Das Finale bildet der experimentellere Song „Make You Sick“, der über harte Drums zu distorted vocals und zurück zu sommerlichen Akkustikdrums führt. Aus der Unsicherheit wächst ein neues Selbstbewusstsein und wir sagen „Hi!“ zur Bad Bitch Attitude. BENEE kann ihr neu gewonnenes Mantra nicht oft genug wiederholen: No further explanation needed!

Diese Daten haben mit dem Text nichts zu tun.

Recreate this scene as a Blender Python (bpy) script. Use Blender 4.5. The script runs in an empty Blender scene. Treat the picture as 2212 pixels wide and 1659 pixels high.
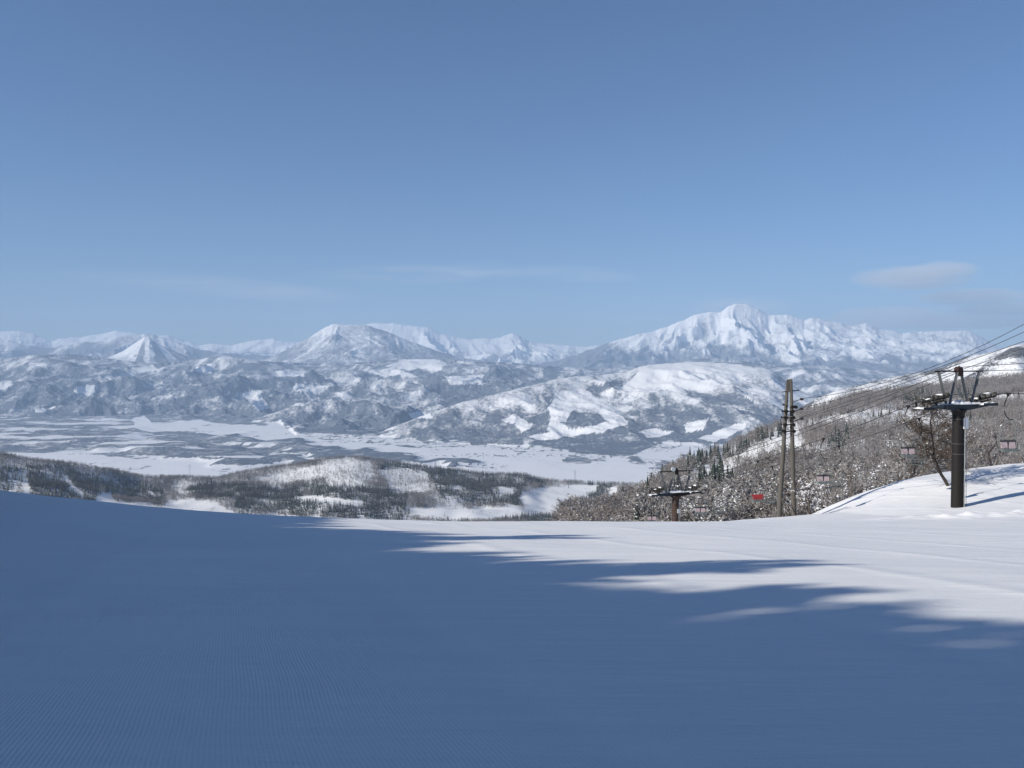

»Bad bitch, I am a bad bitch
I’m a bad bitch, I’m a bad bitch
But you can’t have this
Cannot have this, no you can’t have this, this
No, you can’t have a bad bitch, bitch’«
Make You Sick
TikTok meets Reality
Auf ihrem Konzert in Berlin hat die Künstlerin nicht nur musikalisch eine Must Watch-Performance abgeliefert, sondern auch ihre Entertainer Qualitäten offenbart. Warum auch immer schafft BENEE es, auf der Bühne cringy zu sein ohne tatsächlich cringy zu sein. Würde ich mich genauso verhalten wie sie, der Fremdscham wäre grenzenlos. Doch BENEE aka die coolere Indie-Version von Billie Eilish lässt alles an ihr ganz natürlich und normal wirken. Wie kann es sein, dass sie selbst mit Clown-Makeup zweifelslos die Bad Bitch Energy verkörpert. Die Neuseeländerin hat auf der Bühne einen Ort gefunden, an dem sie aufgedreht und sensibel zugleich sein kann, ohne an Authentizität einzubüßen. Die größte Errungenschaft daran ist, dass wir dadurch eine Künstlerin mehr im Mainstream Pop-Business haben, die eine Repräsentanz für alle Persönlichkeiten schafft, die nicht zu den vermeintlich Coolen auf dem Schulhof gehören.
Never Ending Love
BENEE durchläuft auf ihrem Mixtape „Lychee“ das potenzielle Gefühlschaos einer Beziehung. Die sieben verschiedenen Songs umreißen sieben verschiedene Moods. Vom Beginn einer unverfänglichen Liebschaft, zur verzweifelten Liebe, bis hin zur emotionalen Neuorientierung nimmt uns die EP ohne Umwege auf eine emotionale Reise mit, die in unser aller Leben in der Dauerschleife läuft. Mit einfachen, aber nahbaren Texten, ästhetischer und inhaltlicher Vielseitigkeit bei einem zugleich homogenen Sound sowie einer unverwechselbaren Attitude trifft die Sängerin ins Schwarze. Wir haben nur eine letzte Anmerkung: Let this EP be Never Ending!